I discovered this book only recently, perhaps because Powers is not as well known in Britain as in America. ... His work tends to be categorised with genre fiction like the techno-thriller and science fiction rather than literary fiction, and the title of Galatea 2.2 encourages such a misapprehension. In fact he is a very literary novelist, and Galatea 2.2 is not the name of a spaceship or a distant star, but an allusion to the myth of Pygmalion.
I'm inclined to think we sci-fi guys still have a ways to go before even the sympathetic literati take us seriously.

Date: 2004-12-29 08:53 pm (UTC)
From: [identity profile] anderyn.livejournal.com
re 4. I took the quiz, guessing at the answers I couldn't figure out, and got "indie" at 58 %. Since I'm with you on the early 70's Electric Folk, any era Acoustic Singer-Songwriter (particularly if they're Canadian, Scottish, or British) fronts (though I have a strong streak of 80s Pop/Rock and Lite Metal (Def Leppard, Blue Oyster Cult, etc.) and World Music and a huge honking streak of 70s/80s/90s Celtic Electric Folk (Battlefield Band, Tannahill Weavers, etc.) to complicate things), I have no idea if anyone would ever do a quiz that would take my tastes into account. Though at least "indie" is closer than the other categories, even if I've only heard of one of the bands they recommend and don't like it.

Date: 2004-12-29 10:43 pm (UTC)
From: [identity profile] jerrykaufman.livejournal.com
Susan Sontag was one of my Culture Heroes. I've read a number of her essay collections and nonfiction books. I'm sorry she's gone.

Sontag

Date: 2004-12-30 03:26 am (UTC)
From: [identity profile] kalimac.livejournal.com
Any particular recommendations to start with?

Re: Sontag

Date: 2004-12-31 02:50 am (UTC)
From: [identity profile] jerrykaufman.livejournal.com
It's been years since I read them, but I'd suggest Against Interpretation, a collection of essays (it includes an essay about the connection between Japan's memories of being a-bombed in WWII and their cycle of Godzilla movies), and On Photography, her book on the ways that photography has affected our culture.
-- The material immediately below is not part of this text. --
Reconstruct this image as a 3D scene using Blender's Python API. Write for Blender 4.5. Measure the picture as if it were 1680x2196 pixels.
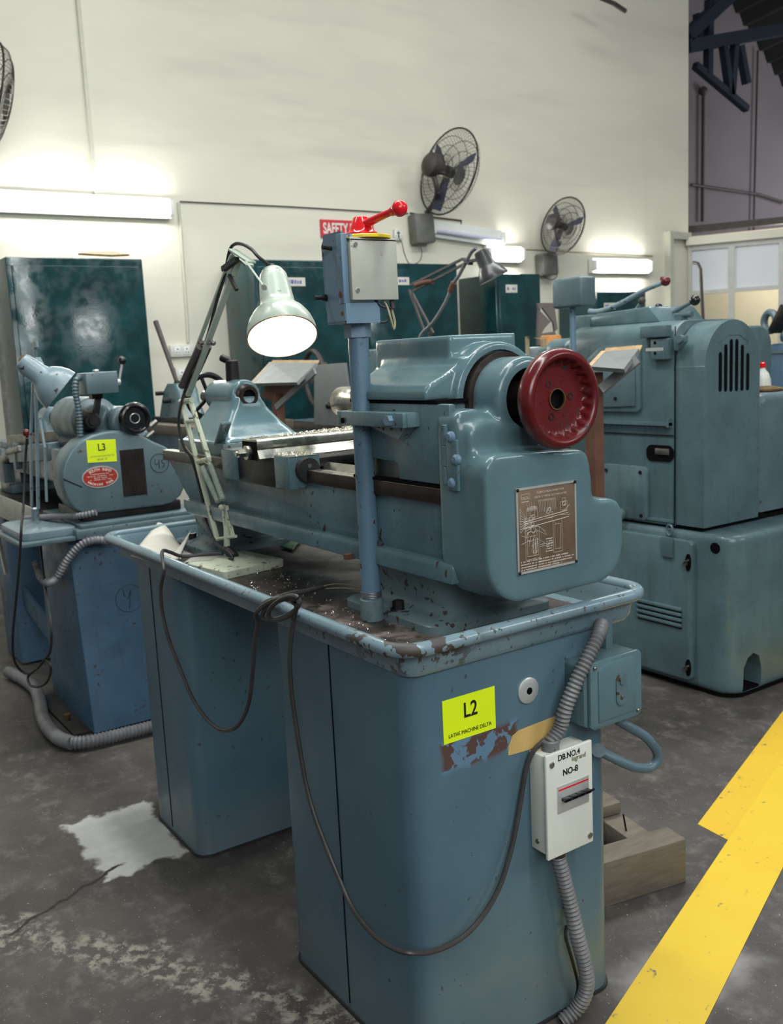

Date: 2004-12-29 11:46 pm (UTC)
From: [identity profile] milwaukeesfs.livejournal.com
Regarding tsunami warning, you need to realize that in a lot of areas that were affected there were no phones and not even any paved roads. Probably no one owns a short-wave radio or has any electricity to run it if they did. Some of the "governments" are merely the current crop of victorious thugs and lack the organization to protect their otherwise valuable serfs. I had great sympathy for the dillemma of the British and American seismologists who were the first to percieve the quake and realize that they had no colleagues in Indonesia to contact to warn. I can just imagine the raction they would have gotten calling the Indonesian or Indian embassies: "You're a what?" I do wonder what calling the BBC and getting a bulletin out on the World Service might have done--.

Date: 2004-12-30 03:27 am (UTC)
From: [identity profile] kalimac.livejournal.com
Somalia, yes, but Phuket? The entire nation of Sri Lanka?

Date: 2004-12-31 05:01 pm (UTC)
From: [identity profile] milwaukeesfs.livejournal.com
Very interesting article in New York Times on line today, at: http://www.nytimes.com/2004/12/31/international/worldspecial4/31wave.html?hp&ex=1104555600&en=41eeabf20494d0e5&ei=5094&partner=homepage

Apparently, it took a while for scientists to assemble the data to realize what they were seeing. The major tsunami warning center is focused on the Pacific ocean, and has no local sensors in the Inidan Ocean, which has not been an area of concern. By the time thay had enough data points to realize the true magnitude of the earthquake, it was already too late for Phuket and Sri Lanka. They did try to call embassies on the African coast, but apparently not much happened.